CRM: What is your definition of excellent customer service?

Frances Frei:  Excellent customer service means providing great service for the things that matter most to your customers. The reason why may seem counterintuitive, but in order to be great, you have to be bad in some things. You need to understand what your customers value about your business and you'll have to make some choices. To be the best in class, you have to be the worst in class in some areas.

CRM: In your book, you discuss four rules: "You can't be good at everything;" "Someone has to pay for it;" "It's not your employees' fault;" and "You must manage your customers." Why did you decide to focus on these four rules?

Anne Morriss: We looked at a lot of industries and looked for patterns. What practices did companies with excellent service reputations have in common? We weren't specifically looking for four truths—and there wasn't a fifth truth that made the cut. These four were the most robust and can be widely applied to numerous industries.

CRM: Do companies need to follow all four to achieve excellent customer service?

Frei: Definitely the first rule [You can't be good at everything]. It would also be unusual if the third [It's not your employees' fault] didn't apply. The rule about funding [number two] applies to classic businesses but maybe not if you're a not-for-profit. The customer management system [rule number four] doesn't always apply, because the customer doesn't always have an operating role. You'll know what fits your situation.

CRM: Going back to the first rule, aren't companies taking a risk if it becomes known that they're not striving for excellence in everything they do?

Frei: There's a well-intentioned desire to be good at everything. The great irony is that will hold you back from achieving it. Most companies don't deliver sustained excellence.

Morriss: Your customers know where you're succeeding—and where you're not. Walmart is a good example. Everyone who walks into Walmart knows they're not walking into a high-end store, but they do expect great prices. It's a trade-off.

CRM: Can you describe a company that abides by the four truths in your book?

Morriss: One good example is Rackspace, the hosting and cloud computing company, which grew from about $12 million in revenues to $800 million in just a few years. Rackspace is best in class in service, but beaten by most of its competitors on price. It's very focused on clients with IT systems that are complex....The company does nothing to accommodate anyone who is price-sensitive or can do much of the work themselves.

Rackspace has much higher customer retention than its competitors. This is a funding source. The company estimates that existing, satisfied companies are up to 10 times more profitable than new customers.

"Rackers" (employees) are selected based on values, as well as skills, and there are clear, team-based performance incentives.

In addition, Rackspace has developed rigorous customer tracking tools—pricing, retention, churn—that make the profitability of every customer completely transparent, along with the cost of internal actions.

The most amazing thing to see is the company's die-hard belief in the capabilities of its people.

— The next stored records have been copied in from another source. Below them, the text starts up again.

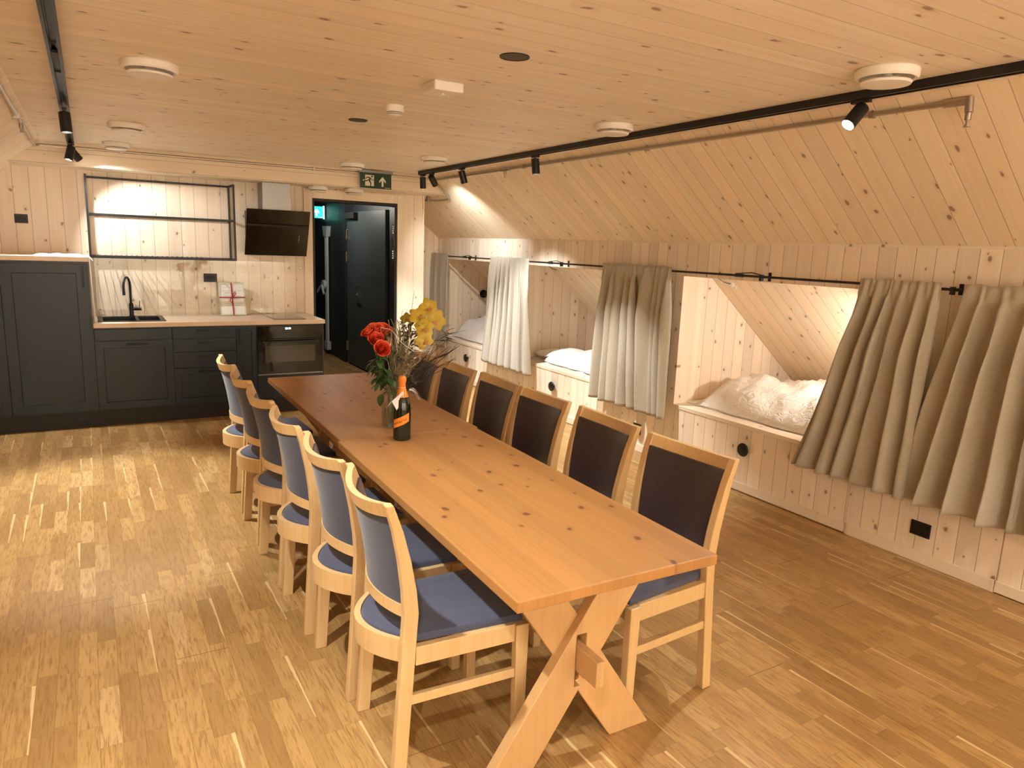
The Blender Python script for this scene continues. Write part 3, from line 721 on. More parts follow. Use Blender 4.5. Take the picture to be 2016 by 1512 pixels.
bm = new(); lathe(bm, [(0, 0), (.02, 0), (.02, .012), (0, .012)], 20, (XH-.0455, 9.42, 1.12), Matrix.Rotation(-PI/2, 4, 'Y')); struct('lock_cylinder', bm, M['chrome'], d2, smooth=True)
bm = new(); box(bm, XH-.11, XH-.0455, 9.38, 9.83, 2.01, 2.09, .004); struct('door_closer', bm, M['cabdark'], d2)
bm = new(); box(bm, XH-.035, XH-.001, 10.25, 11.55, .0, 2.0, .003); struct('door_3', bm, M['hall'])
d3 = bpy.data.objects['door_3']
bm = new(); box(bm, XH-.06, XH-.0005, 9.92, 10.20, 0, 2.3); struct('trim_11', bm, M['hall'])
M['rodgrey'] = simple('grey_rod_paint', (.42, .47, .50), .35)
bm = new()
for dy in (-.03, .035): box(bm, XH-.09, XH-.055, 10.74+dy, 10.775+dy, .12, 1.80, .006)
box(bm, XH-.10, XH-.036, 10.68, 10.84, .07, .20, .01); prism(bm, [(10.70, 1.77), (10.83, 1.77), (10.88, 1.92), (10.65, 1.92)], XH-.10, XH-.036, 'YZ')
struct('espagnolette_rod', bm, M['rodgrey'], d3)
bm = new(); lathe(bm, [(0, 0), (.075, 0), (.075, .05), (0, .05)], 20, (XH-.0905, 10.77, 1.05), Matrix.Rotation(-PI/2, 4, 'Y')); tube(bm, [(XH-.14, 10.77, 1.05), (XH-.16, 10.70, 1.02), (XH-.17, 10.58, .93)], .016, 8)
tube(bm, [(XH-.12, 10.80, 1.05), (XH-.14, 10.88, 1.02), (XH-.15, 11.0, .93)], .016, 8)
struct('rod_handle', bm, M['rodgrey'], d3, smooth=True)
bm = new(); box(bm, XH-.02, XH-.0005, 10.22, 11.6, 2.003, 2.03); struct('trim_12', bm, M['halldoor'])
# signs
def man(bm, F, white):
    pass
def sign(name, label, cat, org, w_, h_, green, white, lit=False, frame=None):
    """org = lower-left corner, sign in the XZ plane facing -Y"""
    x, y, z = org; t = thing(name, label, cat, org)
    bm = new(); box(bm, x, x+w_, y, y+.012, z, z+h_, .001); pa = part('panel', bm, green, t)
    S = h_/100.0
    def poly(bm, pts, d): prism(bm, [(x+a*S, z+b*S) for a, b in pts], y-d, y-.0002 if d < .0013 else y-.0012, 'XZ')
    bm = new(); W0 = w_/S
    poly(bm, [(W0*.15, 14), (W0*.43, 14), (W0*.43, 86), (W0*.15, 86)], .0011)
    poly(bm, [(W0*.08, 44), (W0*.15, 44), (W0*.15, 53), (W0*.08, 53)], .0011)
    part('doorway_symbol', bm, white, pa)
    bm = new(); cx = W0*.29
    circ = [(W0*.37+6.5*math.cos(2*PI*k/14), 77+6.5*math.sin(2*PI*k/14)) for k in range(14)]
    poly(bm, circ, .0022)
    for P in ([(cx-2, 72), (cx+9, 68), (cx+6, 46), (cx-7, 48)], [(cx-2, 72), (cx-20, 74), (cx-30, 60), (cx-26, 57), (cx-17, 67), (cx, 64)], [(cx+8, 68), (cx+14, 52), (cx+29, 51), (cx+29, 55), (cx+17, 57), (cx+12, 68)],
              [(cx-7, 50), (cx-20, 42), (cx-42, 44), (cx-42, 50), (cx-22, 50), (cx-5, 58)], [(cx-7, 48), (cx+5, 30), (cx+3, 12), (cx-8, 8), (cx-6, 5), (cx+9, 8), (cx+12, 32), (cx+4, 50)]):
        poly(bm, P, .0022)
    part('running_figure', bm, green, pa)
    bm = new(); ax = W0*.71
    poly(bm, [(ax, 80), (ax+24, 52), (ax+24, 38), (ax+7, 54), (ax+7, 14), (ax-7, 14), (ax-7, 54), (ax-24, 38), (ax-24, 52)], .0011)
    poly(bm, [(W0*.79, 6), (W0*.96, 6), (W0*.96, 9), (W0*.79, 9)], .0011)
    part('arrow', bm, white, pa)
    if frame:
        bm = new(); box(bm, x-.015, x+w_+.012, y-.010, y+.03, z+h_+.0005, z+h_+.028, .002); part('housing', bm, frame, t)
    return t
t = sign('exit_sign', 'dark green exit sign with running figure and arrow hanging by the far beam', 'exit sign', (2.462, 7.33, 2.258), .335, .152, M['signgreen'], M['signwhite'], frame=M['steel'])
t = sign('exit_sign', 'glowing turquoise exit sign inside the dark hallway', 'exit sign', (XH-.39, 11.0, 2.04), .34, .17, M['teal'], M['tealw'])
bm = new(); box(bm, XH-.045, XH-.03, 10.995, 11.02, 2.03, 2.22); part('bracket', bm, M['tealw'], t)
# hallway lamp
t = thing('hall_lamp', 'small ceiling lamp in the dark hallway', 'lamp', (2.55, 9.4, 2.35))
bm = new(); lathe(bm, [(0, .05), (.08, .05), (.08, .0), (0, 0)], 20, (2.55, 9.4, 2.349)); part('diffuser', bm, simple('hall_lamp_glow', (1, 1, 1), .5, emit=(1, .95, .85), estr=6), t)
ld = bpy.data.lights.new('hall_light', 'POINT'); ld.energy = 20; ld.color = (1, .93, .8); ld.shadow_soft_size = .06
lo = bpy.data.objects.new('bulb', ld); COL.objects.link(lo); lo.location = (0, 0, -.09); lo.parent = t

# ------------------------------------------------------------------ ceiling fittings
def valve(x, y, z, label, r=.118):
    t = thing('air_valve', label, 'air vent', (x, y, z), 0, 'round white air valves')
    bm = new(); lathe(bm, [(r*.96, 0), (r, -.006), (r*.99, -.030), (r*.93, -.037), (r*.84, -.034), (r*.80, -.012), (0, -.012)], 40, (x, y, z-.0002)); part('ring', bm, M['white'], t, smooth=True)
    bm = new(); lathe(bm, [(.02, -.013), (.02, -.036), (r*.74, -.042), (r*.80, -.048), (r*.76, -.056), (0, -.060)], 40, (x, y, z)); part('disc', bm, M['white'], t, smooth=True)
valve(.287, 3.72, H, 'largest-looking white air valve at the upper left of the ceiling')
valve(.285, 5.82, H, 'white air valve second in the left row, beside the left track')
valve(.26, 7.08, H, 'white air valve at the far end of the left row by the beam', .10)
valve(2.76, 1.84, H, 'white air valve nearest the right edge, overlapping the black track')
valve(2.75, 3.55, H, 'white air valve in the middle of the right row beside the track')
valve(2.62, 5.85, H, 'white air valve above the end of the right track')
valve(2.25, 6.95, H, 'faint white air valve on the ceiling just before the exit sign')
valve(2.10, 7.60, ZB, 'left one of two flat white valves under the soffit above the door', .10)
valve(2.48, 7.60, ZB, 'right one of two flat white valves under the soffit above the door', .10)
for x, y, r, lab in ((1.504, 2.602, .060, 'larger looking round grey ceiling speaker in the foreground'), (1.495, 4.494, .058, 'small dark round ceiling speaker beyond the smoke detector')):
    t = thing('ceiling_speaker', lab, 'speaker', (x, y, H))
    bm = new(); lathe(bm, [(r, 0), (r, -.004), (r-.005, -.0045), (r-.006, -.002)], 36, (x, y, H-.0002)); part('rim', bm, M['cabdark'], t, smooth=True)
    bm = new(); lathe(bm, [(0, -.0025), (r-.006, -.0025), (r-.006, -.001), (0, -.001)], 36, (x, y, H-.0002)); part('grille', bm, M['grille'], t)
t = thing('emergency_light', 'square white emergency light box on the ceiling', 'lamp', (1.49, 3.23, H))
bm = new(); box(bm, 1.41, 1.56, 3.155, 3.305, H-.045, H-.0003, .008); part('housing', bm, M['white'], t)
bm = new(); lathe(bm, [(.016, .0), (.014, -.004), (.009, -.006), (0, -.006)], 20, (1.485, 3.23, H-.0452)); part('lens', bm, M['chrome'], t, smooth=True)
t = thing('smoke_detector', 'round white smoke detector with dark slots on the ceiling', 'smoke detector', (1.505, 3.90, H))
bm = new(); lathe(bm, [(.052, 0), (.052, -.028), (.047, -.034), (.043, -.036), (.043, -.042), (.039, -.042), (.039, -.048), (.034, -.050), (.02, -.056), (0, -.057)], 36, (1.505, 3.90, H-.0003)); part('body', bm, M['white'], t, smooth=True)
for z in (.038, .045):
    bm = new(); lathe(bm, [(.0435-(.004 if z > .04 else 0), -z+.0015), (.0445-(.004 if z > .04 else 0), -z), (.0435-(.004 if z > .04 else 0), -z-.0015)], 36, (1.505, 3.90, H)); part('slot', bm, M['cabdark'], t)

# ------------------------------------------------------------------ tracks and spots
def track(x, y0, y1, label):
    t = thing('light_track', label, 'light track', (x, (y0+y1)/2, H))
    bm = new()
    for a, b in ((-.025, -.013), (.013, .025)): box(bm, x+a, x+b, y0, y1, H-.036, H-.0003)
    box(bm, x-.013, x+.013, y0, y1, H-.012, H-.0003)
    box(bm, x-.0125, x-.008, y0, y1, H-.022, H-.0125); box(bm, x+.008, x+.0125, y0, y1, H-.022, H-.0125)
    part('rail', bm, M['black'], t)
    for y in (y0, y1):
        bm = new(); box(bm, x-.026, x+.026, y-.006, y+.006, H-.037, H-.0003); part('end_cap', bm, M['black'], t)
    return t
XTL, XTR = -.066, 3.02
track(XTL, Y0+.2, 7.26, 'black spotlight track along the left side of the ceiling')
track(XTR, Y0+.2, 7.08, 'black spotlight track along the right side of the ceiling')
t = thing('track_connector', 'black power connector set into the left track', 'connector', (XTL, 3.75, H-.036))
bm = new(); box(bm, XTL-.012, XTL+.012, 3.62, 3.88, H-.034, H-.023); part('body', bm, M['cabdark'], t)
for y in (3.45, 4.05):
    bm = new(); box(bm, XTL-.012, XTL+.012, y-.006, y+.006, H-.034, H-.023); part('clip', bm, M['cabdark'], t)
def spot(x, y, tgt, W_, label, color=(1, .86, .66), cone=75, blend=.55, r=.031, L=.125, src=.022):
    t = thing('track_spotlight', label, 'spotlight', (x, y, H-.036), 0, 'black cylinder spotlights on the tracks')
    bm = new(); box(bm, x-.0125, x+.0125, y-.045, y+.045, H-.052, H-.0365, .002); part('adapter', bm, M['black'], t)
    bm = new(); tube(bm, [(x, y, H-.0525), (x, y, H-.072)], .007, 8); part('stem', bm, M['black'], t, smooth=True)
    p = Vector((x, y, H-.080)); d = (Vector(tgt)-p).normalized()
    m = d.to_track_quat('-Z', 'Y').to_matrix().to_4x4()
    bm = new(); lathe(bm, [(0, .020), (r-.003, .020), (r, .017), (r, -L+.03), (r-.0025, -L+.03), (r-.004, -L+.045)], 28, p, m); part('cylinder', bm, M['black'], t, smooth=True)
    bm = new(); lathe(bm, [(0, -L+.043), (r-.0045, -L+.043), (r-.0045, -L+.046), (0, -L+.046)], 24, p, m); part('lens', bm, M['lensOn'], t)
    l = bpy.data.lights.new('spot_lamp', 'SPOT'); l.energy = W_; l.color = color; l.spot_size = math.radians(cone); l.spot_blend = blend; l.shadow_soft_size = src
    o = bpy.data.objects.new('lamp', l); COL.objects.link(o); o.parent = t
    o.location = (p+d*(L-.028))-Vector((x, y, H-.036)); o.rotation_euler = d.to_track_quat('-Z', 'Y').to_euler()
    return t
WARM, NEU = (1, .985, .925), (.97, 1, 1)
spot(XTL, 5.13, (.05, 4.9, 0), 210, 'black spotlight pointing straight down from the left track', WARM, 70)
spot(XTL, 7.10, (-.60, 6.7, .2), 90, 'left one of the crossed pair of spotlights at the end of the left track', NEU, 70)
spot(XTL, 7.20, (.95, 7.8, 1.10), 42, 'right one of the crossed pair of spotlights at the end of the left track', NEU, 94, .6, src=.006)
spot(XTL, 2.10, (.45, 2.15, 0), 122, 'spotlight on the left track above the nearest chairs', WARM, 88)
spot(XTL, .25, (.2, .9, 0), 70, 'spotlight on the left track nearly overhead', WARM, 80)
spot(XTL, -1.4, (.2, -2.6, 1.35), 310, 'added unseen fill spotlight on the left track behind the viewer', (.94, 1, 1), 100)  # added out of view; bounces fill off the near wall
spot(XTR, 2.12, (1.45, 2.35, .6), 55, 'large tilted spotlight with bright lens on the right track', WARM, 75)
spot(XTR, 4.85, (3.25, 4.7, 0), 165, 'spotlight pointing down from the middle of the right track', WARM, 75)
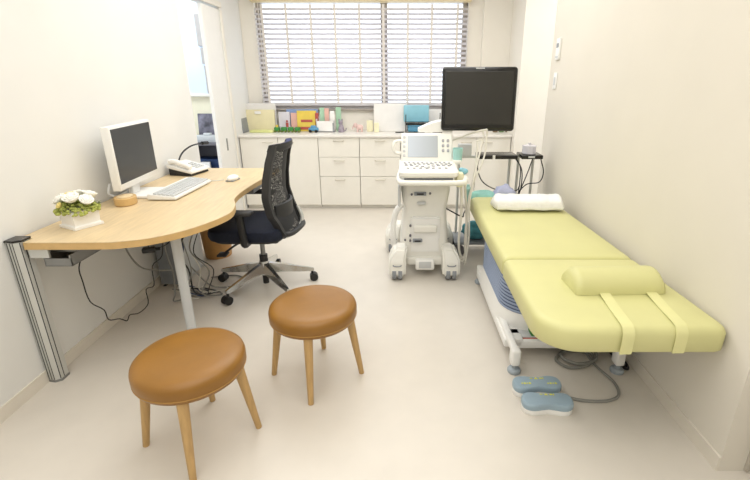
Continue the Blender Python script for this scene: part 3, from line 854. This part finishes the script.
# ------------------------------------------------------------------ stools
st1 = thing('stool', 'tan leather stool on oak legs standing nearest the desk post', 'stool', (-.806, 1.43, 0), R(13), 'round tan leather stools')
MB().lathe([(0, .318), (.180, .318), (.192, .320), (.199, .327), (.2025, .338)], n=64).build('seat_band', M['leather'], st1)
MB().lathe([(.202, .3375), (.2043, .339), (.2043, .341), (.202, .3425)], n=64).build('piping', M['leatherseam'], st1)
MB().lathe([(.2025, .342), (.2045, .355), (.2045, .375), (.201, .388), (.192, .397), (.176, .404), (.14, .408), (.08, .411), (0, .412)], n=64).build('seat_top', M['leather'], st1)
for a in (0, 90, 180, 270):
    a = R(a); d = Vector((math.cos(a), math.sin(a), 0))
    MB().cyl(d*.218 + Vector((0, 0, 0)), d*.168 + Vector((0, 0, .319)), .0125, .021, 18).build('leg', M['oak'], st1)
MB().cyl((0, 0, .310), (0, 0, .3185), .16, n=48).build('seat_plate', M['oak'], st1)
dup(st1, (-.405, 1.835, 0), R(1.5), 'tan leather stool on oak legs standing in front of the office chair')

# ------------------------------------------------------------------ examination couch
bd = thing('examination_couch', 'lime vinyl examination couch on white base along the wall', 'couch', (0, 0, 0))
BT = .55
def pad(x0, x1, y0, y1, rn, rf, name):
    # rn radius at near corners, rf at far corners
    out = []
    for cx, cy, a, r in ((x1, y1, 0, rf), (x0, y1, 90, rf), (x0, y0, 180, rn), (x1, y0, 270, rn*.28)):
        sx = -1 if cx == x1 else 1; sy = -1 if cy == y1 else 1
        for k in range(9):
            t = R(a+90*k/8)
            out.append((cx+sx*r+r*math.cos(t), cy+sy*r+r*math.sin(t)))
    mx_, my_ = (x0+x1)/2, (y0+y1)/2
    def ring(ins, z):
        hx, hy = (x1-x0)/2, (y1-y0)/2
        return [(mx_+(x-mx_)*(hx-ins)/hx, my_+(y-my_)*(hy-ins)/hy, z) for x, y in out]
    mb = MB().stack([ring(.006, BT-.10), ring(0, BT-.092), ring(0, BT-.028), ring(.005, BT-.013), ring(.014, BT-.004), ring(.028, BT), ring(.12, BT+.003)])
    for v in mb.bm.verts:
        k = (3.2-v.co.y)/1.84
        a, b = .532-.018*k, 1.118+.078*k
        v.co.x = a + (v.co.x-x0)/(x1-x0)*(b-a)
    return mb.build(name, M['vinyl'], bd, sharp=50)
X0, X1 = .515, 1.165
pad(X0+.012, X1, 2.024, 3.215, .02, .06, 'back_section')
pad(X0, X1+.015, 1.362, 2.017, .15, .02, 'leg_section')
MB().box((.84, 2.30, BT-.112), (.50, 1.70, .022), .004).build('under_frame', M['lgrey'], bd)
bel = MB(); bel2 = MB()
o_ = rrect(.565, 1.11, 2.06, 2.86, .17, 8)
def rg(ins, z): return [(.8375+(x-.8375)*(1-ins/.272), 2.46+(y-2.46)*(1-ins/.4), z) for x, y in o_]
rings = []
nb = 12
zb0, zb1 = .19, BT-.122
for i in range(nb):
    z = zb0+(zb1-zb0)*i/nb; dz = (zb1-zb0)/nb
    rings += [rg(.013, z), rg(.0, z+dz*.3), rg(.0, z+dz*.65), rg(.013, z+dz*.95)]
bel.stack(rings).build('bellows', M['bellow'], bd, sharp=80)
gr_ = MB()
for i in range(nb+1):
    z = zb0+(zb1-zb0)*i/nb
    gr_.stack([rg(.004, z-.0035), rg(.004, z+.0035)])
gr_.build('bellows_groove', M['bellowd'], bd)
hs = MB().stack([rg(-.012, .06), rg(-.012, .15), rg(.004, .192)])
hs.build('base_housing', M['white'], bd)
MB().box((.60, 2.40, .085), (.10, .86, .05), .01).box((.84, 2.38, .075), (.50, .82, .045), .008).build('base_skirt', M['white'], bd)
MB().box((.735, 2.012, .085), (.17, .03, .05), .004).build('control_plate', M['lgrey'], bd)
MB().box((.735, 1.9955, .098), (.165, .002, .01)).build('red_stripe', M['redmk'], bd)
MB().cyl((.715, 2.0, .128), (.715, 2.04, .128), .024, n=16).box((.755, 2.02, .125), (.03, .03, .028), .005).build('inlet_plug', M['toygreen'], bd)
for x in (.578, 1.095):
    rl = MB().box((x, 2.35, .115), (.034, 1.02, .036), .008, 3).box((x, 1.855, .09), (.046, .06, .09), .012, 3).box((x, 2.85, .09), (.046, .06, .09), .012, 3).build('base_rail', M['white'], bd)
    for y in (1.85, 2.86):
        MB().lathe([(0, 0), (.030, 0), (.033, .004), (.033, .016), (.028, .022), (.012, .026), (.012, .05), (0, .05)], (x, y, 0), 24).build('rubber_foot', M['footb'], rl)
for y in (2.05, 2.78):
    MB().box((.84, y, .095), (.50, .05, .03), .006).build('cross_bar', M['lgrey'], bd)

# bolster with straps
bo = thing('bolster_pillow', 'lime half-round bolster pillow with two straps lying on the couch', 'pillow', (.90, 1.70, BT+.004), R(2))
rings = []
for k in range(25):
    t = k/24*2-1; x = .012+.188*t
    e = max(0, abs(t)-.86)/.14
    s = math.sqrt(max(0, 1-e*e))*.35+.65 if e > 0 else 1
    ring = []
    for j in range(15):
        a = PI*j/14
        ring.append((x, -.085*math.cos(a)*(.75+.25*s), max(.0, .083*math.sin(a)**.8*s)))
    for j in range(1, 5): ring.append((x, (.085-.17*j/5)*(.75+.25*s), 0))
    rings.append(ring)
MB().stack(rings).build('bolster', M['vinyl'], bo, sharp=60)
for x, sk in ((-.055, -.125), (.140, -.125)):
    w_ = .022
    prof = [(-.055, .004), (-.085, .010), (-.13, .008), (-.20, .0045), (-.28, .0045), (-.318, .003), (-.336, -.008), (-.346, -.028), (-.347, -.07), (-.345, -.103)]
    P = spline([(0, y, z) for y, z in prof], 4)
    rows = [[(x+sk*max(0, abs(p.y)-.05)+u*w_, p.y, p.z) for u in (-1, 0, 1)] for p in P]
    MB().sheet(rows, .003).build('strap', M['vinyl2'], bo)

# towel roll
tw_ = thing('rolled_towel', 'white towel folded into a pillow at the head of the couch', 'towel', (.865, 2.865, BT+.004), R(-1))
rings = []
tr0 = random.Random(5)
for k in range(33):
    t = k/32*2-1; x = .226*t
    e = max(0, abs(t)-.9)/.1
    s = 1-.28*e*e
    ring = []
    wv = 1+.03*math.sin(k*.9)+.03*tr0.uniform(-1, 1)
    for j in range(20):
        a = 2*PI*j/20
        ca, sa = math.cos(a), math.sin(a)
        y = .092*s*math.copysign(abs(ca)**.75, ca)*wv
        z = .048+.048*s*math.copysign(abs(sa)**.75, sa)*(wv if sa > 0 else 1)
        ring.append((x + .01*math.sin(a*2), y, z))
    rings.append(ring)
to = MB().stack(rings).build('towel_body', M['towel'], tw_, sharp=80)
fo = MB()
rows = []
for k in range(17):
    x = -.215+.43*k/16
    rows.append([(x, -.098, .022+.004*math.sin(k)), (x, -.101, .034+.004*math.sin(k)), (x, -.099, .045+.004*math.sin(k))])
fo.xf(Matrix.Identity(4)).sheet(rows, .008).build('folded_edge', M['towel'], tw_)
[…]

Rackers are treated as precious resources who can do anything they put their minds to.

CRM: Is customer service changing for the better?

Morriss: The trend now is to ask customers to do an awful lot of work through self-service. You have to manage and train your customers. Set them up for success. The company Threadless, for example, is giving its customers the ability to weigh in on the designs of the T-shirts that it sells. Giving your customers more work may be a good idea, but can they do it? Can you handle [the customers'] sense of ownership?

Frei: Companies don't have to spend more money, they just have to shift it. We're optimistic the world will catch up to people's desire for service.